Interesting idea, but I suspect Timbck2 is right
Apple Macs prior to G3 ran on Motorola chips and their operating systems came partly built-in on ROMs, and partly on floppy disk.
These days emulators can re-live those olden days fairly easily however building a real OS 9 Hackintosh would be hard.
Part of the problem being those ROMs. Yes, you can create software images of them to run in emulators but a physical machine would need real, genuine hardware ROMs.

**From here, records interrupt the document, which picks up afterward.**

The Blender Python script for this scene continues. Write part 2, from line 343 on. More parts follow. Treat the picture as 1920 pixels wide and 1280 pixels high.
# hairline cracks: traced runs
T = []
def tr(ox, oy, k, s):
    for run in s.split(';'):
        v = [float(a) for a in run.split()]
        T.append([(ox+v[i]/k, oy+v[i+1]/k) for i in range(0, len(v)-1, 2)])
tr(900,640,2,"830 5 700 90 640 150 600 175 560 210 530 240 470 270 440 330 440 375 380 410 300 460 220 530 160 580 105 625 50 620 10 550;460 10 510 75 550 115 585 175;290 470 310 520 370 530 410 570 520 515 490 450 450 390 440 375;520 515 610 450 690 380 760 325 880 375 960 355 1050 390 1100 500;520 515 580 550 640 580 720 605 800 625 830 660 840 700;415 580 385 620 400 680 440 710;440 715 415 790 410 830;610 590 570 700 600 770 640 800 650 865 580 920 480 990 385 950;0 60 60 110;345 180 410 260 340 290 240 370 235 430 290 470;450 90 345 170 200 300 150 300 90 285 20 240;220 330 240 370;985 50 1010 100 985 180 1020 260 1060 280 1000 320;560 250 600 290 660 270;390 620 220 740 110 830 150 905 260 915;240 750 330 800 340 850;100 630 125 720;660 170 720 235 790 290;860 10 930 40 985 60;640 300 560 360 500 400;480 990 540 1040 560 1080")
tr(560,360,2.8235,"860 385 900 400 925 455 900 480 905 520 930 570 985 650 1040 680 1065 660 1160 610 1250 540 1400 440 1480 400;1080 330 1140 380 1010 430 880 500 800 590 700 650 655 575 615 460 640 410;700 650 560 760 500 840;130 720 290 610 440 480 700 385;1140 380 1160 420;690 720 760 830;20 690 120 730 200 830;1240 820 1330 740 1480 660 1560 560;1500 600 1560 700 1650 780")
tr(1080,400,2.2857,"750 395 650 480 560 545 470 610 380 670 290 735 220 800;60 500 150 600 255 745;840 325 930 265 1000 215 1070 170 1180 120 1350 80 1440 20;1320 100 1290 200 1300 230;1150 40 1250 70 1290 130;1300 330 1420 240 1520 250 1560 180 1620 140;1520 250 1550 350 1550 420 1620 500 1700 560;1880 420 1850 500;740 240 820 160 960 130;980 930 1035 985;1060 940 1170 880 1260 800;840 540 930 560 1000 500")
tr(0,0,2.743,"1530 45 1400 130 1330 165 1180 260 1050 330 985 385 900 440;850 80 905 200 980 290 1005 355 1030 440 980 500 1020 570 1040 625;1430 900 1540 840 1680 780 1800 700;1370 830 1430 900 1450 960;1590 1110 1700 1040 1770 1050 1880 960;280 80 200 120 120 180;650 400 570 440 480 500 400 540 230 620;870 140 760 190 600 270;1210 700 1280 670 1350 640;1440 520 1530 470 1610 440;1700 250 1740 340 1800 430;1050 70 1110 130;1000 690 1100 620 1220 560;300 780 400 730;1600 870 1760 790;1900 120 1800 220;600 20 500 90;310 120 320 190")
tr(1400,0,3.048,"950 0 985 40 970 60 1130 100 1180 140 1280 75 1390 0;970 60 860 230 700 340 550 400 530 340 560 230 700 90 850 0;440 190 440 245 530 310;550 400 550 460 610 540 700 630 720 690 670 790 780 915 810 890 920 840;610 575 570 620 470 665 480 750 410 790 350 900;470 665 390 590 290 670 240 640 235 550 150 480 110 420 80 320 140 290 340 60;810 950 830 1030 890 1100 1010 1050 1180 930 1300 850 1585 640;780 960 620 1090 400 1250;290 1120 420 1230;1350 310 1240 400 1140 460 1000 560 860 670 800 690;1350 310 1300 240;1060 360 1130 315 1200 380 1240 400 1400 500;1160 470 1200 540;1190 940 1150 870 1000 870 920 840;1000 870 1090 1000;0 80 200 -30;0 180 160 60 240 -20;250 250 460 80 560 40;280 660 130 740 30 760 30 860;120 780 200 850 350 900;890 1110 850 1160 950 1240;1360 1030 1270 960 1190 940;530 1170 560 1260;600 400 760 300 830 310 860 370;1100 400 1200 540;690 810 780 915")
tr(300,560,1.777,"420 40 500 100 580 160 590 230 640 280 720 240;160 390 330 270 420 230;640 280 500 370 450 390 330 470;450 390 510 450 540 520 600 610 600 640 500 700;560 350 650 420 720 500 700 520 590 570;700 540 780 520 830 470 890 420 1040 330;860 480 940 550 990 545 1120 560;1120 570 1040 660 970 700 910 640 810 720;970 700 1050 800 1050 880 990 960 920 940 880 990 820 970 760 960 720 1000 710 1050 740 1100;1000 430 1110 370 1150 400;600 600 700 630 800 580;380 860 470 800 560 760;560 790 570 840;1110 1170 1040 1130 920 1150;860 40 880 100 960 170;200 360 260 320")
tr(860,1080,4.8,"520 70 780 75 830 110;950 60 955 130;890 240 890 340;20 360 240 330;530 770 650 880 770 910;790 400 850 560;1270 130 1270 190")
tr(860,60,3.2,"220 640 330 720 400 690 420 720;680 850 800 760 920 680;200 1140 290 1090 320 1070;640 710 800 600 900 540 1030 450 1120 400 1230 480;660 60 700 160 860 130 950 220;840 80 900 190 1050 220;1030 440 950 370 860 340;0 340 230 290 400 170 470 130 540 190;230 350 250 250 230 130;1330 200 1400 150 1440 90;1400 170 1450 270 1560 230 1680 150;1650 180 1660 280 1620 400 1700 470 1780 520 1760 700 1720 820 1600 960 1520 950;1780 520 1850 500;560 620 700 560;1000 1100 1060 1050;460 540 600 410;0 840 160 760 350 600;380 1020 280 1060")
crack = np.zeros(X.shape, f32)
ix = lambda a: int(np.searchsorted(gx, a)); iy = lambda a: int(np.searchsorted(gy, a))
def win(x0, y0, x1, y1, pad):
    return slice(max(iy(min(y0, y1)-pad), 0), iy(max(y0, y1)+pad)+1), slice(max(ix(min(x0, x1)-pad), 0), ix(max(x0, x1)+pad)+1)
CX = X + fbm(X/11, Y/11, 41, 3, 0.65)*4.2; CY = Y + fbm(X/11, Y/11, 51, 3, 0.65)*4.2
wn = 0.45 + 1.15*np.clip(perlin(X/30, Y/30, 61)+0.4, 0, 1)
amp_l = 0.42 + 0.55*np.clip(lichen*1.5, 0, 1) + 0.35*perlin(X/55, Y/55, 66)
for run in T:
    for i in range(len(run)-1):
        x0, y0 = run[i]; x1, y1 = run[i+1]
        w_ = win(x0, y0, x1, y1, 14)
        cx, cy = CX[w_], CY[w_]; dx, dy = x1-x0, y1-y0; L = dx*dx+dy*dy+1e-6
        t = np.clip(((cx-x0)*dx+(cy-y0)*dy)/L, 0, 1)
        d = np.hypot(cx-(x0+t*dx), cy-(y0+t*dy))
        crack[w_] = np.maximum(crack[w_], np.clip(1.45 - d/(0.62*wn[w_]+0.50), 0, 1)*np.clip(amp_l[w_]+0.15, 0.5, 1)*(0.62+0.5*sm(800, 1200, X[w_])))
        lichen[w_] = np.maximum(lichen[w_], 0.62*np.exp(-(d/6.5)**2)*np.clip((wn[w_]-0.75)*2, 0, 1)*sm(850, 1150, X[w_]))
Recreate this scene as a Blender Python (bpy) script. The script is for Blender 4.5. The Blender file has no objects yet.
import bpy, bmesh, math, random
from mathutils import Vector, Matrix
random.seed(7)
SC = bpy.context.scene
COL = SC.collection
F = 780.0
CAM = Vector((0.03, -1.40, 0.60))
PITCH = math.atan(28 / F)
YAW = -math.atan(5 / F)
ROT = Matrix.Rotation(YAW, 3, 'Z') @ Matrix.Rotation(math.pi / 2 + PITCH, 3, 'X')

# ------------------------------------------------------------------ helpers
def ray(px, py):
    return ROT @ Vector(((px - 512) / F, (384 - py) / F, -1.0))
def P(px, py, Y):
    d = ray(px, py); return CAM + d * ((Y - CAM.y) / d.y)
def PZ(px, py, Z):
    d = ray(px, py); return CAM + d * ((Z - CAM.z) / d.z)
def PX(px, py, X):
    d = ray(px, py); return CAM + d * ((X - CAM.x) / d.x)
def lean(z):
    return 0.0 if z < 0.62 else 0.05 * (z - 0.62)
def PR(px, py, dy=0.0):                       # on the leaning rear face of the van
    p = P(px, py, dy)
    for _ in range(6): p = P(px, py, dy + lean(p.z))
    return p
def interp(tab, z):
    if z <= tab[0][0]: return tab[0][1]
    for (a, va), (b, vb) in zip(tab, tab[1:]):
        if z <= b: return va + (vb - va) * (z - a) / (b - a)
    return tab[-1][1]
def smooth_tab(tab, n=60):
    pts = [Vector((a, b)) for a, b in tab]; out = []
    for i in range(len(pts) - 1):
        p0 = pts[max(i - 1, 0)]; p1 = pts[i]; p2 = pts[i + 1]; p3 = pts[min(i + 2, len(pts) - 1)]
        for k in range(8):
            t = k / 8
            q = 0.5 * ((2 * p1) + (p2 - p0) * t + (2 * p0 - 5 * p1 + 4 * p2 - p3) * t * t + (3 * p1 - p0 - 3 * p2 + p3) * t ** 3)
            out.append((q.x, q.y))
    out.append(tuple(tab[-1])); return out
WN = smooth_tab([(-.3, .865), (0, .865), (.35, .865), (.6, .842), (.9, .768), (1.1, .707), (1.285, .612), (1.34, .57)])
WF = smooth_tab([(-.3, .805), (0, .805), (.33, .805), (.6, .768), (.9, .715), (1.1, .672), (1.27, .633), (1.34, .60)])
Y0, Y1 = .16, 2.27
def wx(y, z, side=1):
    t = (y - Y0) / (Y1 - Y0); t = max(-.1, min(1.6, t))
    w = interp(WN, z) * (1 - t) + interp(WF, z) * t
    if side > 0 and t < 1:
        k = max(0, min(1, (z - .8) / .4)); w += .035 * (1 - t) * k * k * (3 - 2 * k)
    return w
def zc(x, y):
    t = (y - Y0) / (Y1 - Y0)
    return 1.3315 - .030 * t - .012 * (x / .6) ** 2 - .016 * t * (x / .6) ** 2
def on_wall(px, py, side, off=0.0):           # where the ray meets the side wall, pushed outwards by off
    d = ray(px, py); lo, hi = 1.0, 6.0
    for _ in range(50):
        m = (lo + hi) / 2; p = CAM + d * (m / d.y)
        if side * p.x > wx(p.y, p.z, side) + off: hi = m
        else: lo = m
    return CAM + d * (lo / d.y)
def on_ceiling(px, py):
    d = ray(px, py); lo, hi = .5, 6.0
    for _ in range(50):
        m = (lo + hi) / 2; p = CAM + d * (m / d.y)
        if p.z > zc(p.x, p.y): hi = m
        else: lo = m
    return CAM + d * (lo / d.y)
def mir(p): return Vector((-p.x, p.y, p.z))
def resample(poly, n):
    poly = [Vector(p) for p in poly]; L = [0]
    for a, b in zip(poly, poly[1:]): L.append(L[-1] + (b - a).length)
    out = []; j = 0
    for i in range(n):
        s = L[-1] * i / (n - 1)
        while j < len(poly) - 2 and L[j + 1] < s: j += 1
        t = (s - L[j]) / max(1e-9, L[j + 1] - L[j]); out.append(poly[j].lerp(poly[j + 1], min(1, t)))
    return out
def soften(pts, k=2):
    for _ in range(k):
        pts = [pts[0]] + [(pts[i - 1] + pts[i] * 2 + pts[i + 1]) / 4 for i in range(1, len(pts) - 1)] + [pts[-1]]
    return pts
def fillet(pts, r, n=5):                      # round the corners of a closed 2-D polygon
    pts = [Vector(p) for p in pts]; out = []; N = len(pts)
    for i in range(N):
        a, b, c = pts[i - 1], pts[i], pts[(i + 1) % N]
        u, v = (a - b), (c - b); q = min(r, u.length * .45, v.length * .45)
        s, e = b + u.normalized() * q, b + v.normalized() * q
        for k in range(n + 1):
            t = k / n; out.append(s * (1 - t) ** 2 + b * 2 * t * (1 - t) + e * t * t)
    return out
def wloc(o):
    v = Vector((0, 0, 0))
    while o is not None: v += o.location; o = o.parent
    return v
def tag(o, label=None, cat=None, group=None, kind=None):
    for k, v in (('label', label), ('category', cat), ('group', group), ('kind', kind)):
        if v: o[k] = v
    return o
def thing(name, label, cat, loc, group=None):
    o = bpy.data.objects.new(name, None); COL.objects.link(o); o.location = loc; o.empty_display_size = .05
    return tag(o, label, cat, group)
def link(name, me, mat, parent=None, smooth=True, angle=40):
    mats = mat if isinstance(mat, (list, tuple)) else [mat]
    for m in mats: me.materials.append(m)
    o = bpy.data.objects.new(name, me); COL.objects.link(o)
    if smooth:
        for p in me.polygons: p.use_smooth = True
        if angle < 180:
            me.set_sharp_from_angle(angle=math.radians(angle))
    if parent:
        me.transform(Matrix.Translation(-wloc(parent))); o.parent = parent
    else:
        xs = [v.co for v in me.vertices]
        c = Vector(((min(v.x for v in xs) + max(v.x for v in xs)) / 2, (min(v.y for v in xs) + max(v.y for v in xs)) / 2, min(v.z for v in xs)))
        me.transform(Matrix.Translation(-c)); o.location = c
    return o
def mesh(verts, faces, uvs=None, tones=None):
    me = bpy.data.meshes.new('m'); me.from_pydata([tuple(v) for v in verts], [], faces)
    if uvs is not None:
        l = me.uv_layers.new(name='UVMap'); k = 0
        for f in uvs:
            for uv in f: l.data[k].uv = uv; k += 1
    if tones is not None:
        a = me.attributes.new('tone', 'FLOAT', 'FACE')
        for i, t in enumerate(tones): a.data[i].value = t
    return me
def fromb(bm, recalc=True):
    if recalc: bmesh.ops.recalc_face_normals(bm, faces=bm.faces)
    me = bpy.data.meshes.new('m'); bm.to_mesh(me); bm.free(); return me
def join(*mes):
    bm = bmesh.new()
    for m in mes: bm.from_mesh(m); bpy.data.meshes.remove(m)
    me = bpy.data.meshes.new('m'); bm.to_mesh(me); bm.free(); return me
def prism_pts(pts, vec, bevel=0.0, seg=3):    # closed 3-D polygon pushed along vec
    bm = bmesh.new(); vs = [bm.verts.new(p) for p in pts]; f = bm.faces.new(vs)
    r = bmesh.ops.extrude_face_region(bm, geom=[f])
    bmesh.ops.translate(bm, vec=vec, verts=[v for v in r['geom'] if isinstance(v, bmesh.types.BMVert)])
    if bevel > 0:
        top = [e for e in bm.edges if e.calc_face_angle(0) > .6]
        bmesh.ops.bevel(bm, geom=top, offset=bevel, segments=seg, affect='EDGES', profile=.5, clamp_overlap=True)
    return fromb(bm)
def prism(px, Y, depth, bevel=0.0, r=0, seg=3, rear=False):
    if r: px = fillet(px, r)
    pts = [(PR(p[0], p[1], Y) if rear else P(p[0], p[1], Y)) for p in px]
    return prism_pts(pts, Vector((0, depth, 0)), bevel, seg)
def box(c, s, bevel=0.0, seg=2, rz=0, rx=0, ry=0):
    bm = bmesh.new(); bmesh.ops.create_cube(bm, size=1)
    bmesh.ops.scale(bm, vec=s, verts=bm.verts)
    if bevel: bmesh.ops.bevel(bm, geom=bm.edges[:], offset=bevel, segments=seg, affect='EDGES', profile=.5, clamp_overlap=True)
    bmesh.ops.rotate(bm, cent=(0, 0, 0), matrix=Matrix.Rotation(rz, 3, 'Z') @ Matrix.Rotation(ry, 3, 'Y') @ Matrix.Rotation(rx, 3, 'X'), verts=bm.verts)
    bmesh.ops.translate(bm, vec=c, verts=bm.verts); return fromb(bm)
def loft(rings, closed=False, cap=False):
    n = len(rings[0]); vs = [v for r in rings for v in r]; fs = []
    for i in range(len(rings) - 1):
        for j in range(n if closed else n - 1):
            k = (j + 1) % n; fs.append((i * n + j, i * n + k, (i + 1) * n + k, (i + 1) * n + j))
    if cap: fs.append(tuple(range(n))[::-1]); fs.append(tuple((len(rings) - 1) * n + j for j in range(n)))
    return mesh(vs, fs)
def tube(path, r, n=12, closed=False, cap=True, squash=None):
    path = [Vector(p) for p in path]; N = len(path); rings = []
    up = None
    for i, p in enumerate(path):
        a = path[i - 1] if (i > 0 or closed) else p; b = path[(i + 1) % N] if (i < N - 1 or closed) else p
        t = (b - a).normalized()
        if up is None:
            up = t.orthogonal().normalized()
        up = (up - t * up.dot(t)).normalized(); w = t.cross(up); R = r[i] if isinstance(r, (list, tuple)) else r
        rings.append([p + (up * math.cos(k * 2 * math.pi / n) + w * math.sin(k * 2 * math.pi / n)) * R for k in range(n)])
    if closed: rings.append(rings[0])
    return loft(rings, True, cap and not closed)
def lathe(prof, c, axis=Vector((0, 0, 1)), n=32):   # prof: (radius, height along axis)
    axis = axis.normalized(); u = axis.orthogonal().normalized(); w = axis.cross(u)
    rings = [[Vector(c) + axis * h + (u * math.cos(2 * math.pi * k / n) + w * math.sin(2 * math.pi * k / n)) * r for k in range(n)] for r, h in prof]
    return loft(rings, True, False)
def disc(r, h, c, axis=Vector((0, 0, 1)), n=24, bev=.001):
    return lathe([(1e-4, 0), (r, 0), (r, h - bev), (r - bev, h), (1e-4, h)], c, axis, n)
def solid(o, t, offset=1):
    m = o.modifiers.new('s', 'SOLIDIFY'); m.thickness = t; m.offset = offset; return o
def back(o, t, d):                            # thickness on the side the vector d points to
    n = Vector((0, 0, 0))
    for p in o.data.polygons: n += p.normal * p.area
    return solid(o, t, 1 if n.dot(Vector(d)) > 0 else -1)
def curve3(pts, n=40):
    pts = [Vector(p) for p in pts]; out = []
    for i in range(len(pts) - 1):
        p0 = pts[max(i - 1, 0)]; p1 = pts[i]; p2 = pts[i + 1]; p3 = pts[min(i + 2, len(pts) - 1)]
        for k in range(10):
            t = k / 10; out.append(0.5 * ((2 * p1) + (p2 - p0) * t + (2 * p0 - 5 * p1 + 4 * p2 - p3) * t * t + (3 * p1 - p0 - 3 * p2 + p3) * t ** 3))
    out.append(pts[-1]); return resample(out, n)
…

There were PCI boards designed to hold these chips fairly easily available - probably still are. Take a look here:
www.emulators.com/softmac.htm
However there's is more of a hybrid emulator/VM using genuine components, getting to a full standalone OS 8 (or 9) Hackintosh maybe a step too far. In those days hard-disks were SCSI and Mac floppy disks unreadable by PCs or their hardware. OS 9 didn't make it as far as G3 remember so wasn't even PowerPC. Apple's own "Classic Environment" was an emulator for Motorola on G3/4.
Funnily enough I actually still have two old magazines which explain the OS 8 process (PC Express if anyone remembers it).
I haven't checked recently but the OS 7.5 system was given away as a free upgrade by Apple that allowed you to build the machine. You'd need a genuine OS 9 media set.
Tricky, all of this, but it would be great if someone managed it.
Might just be so much easier to BUY an old Macintosh or iBook G3/G4 and get the whole lot in one nice, easy and relatively cheap bundle!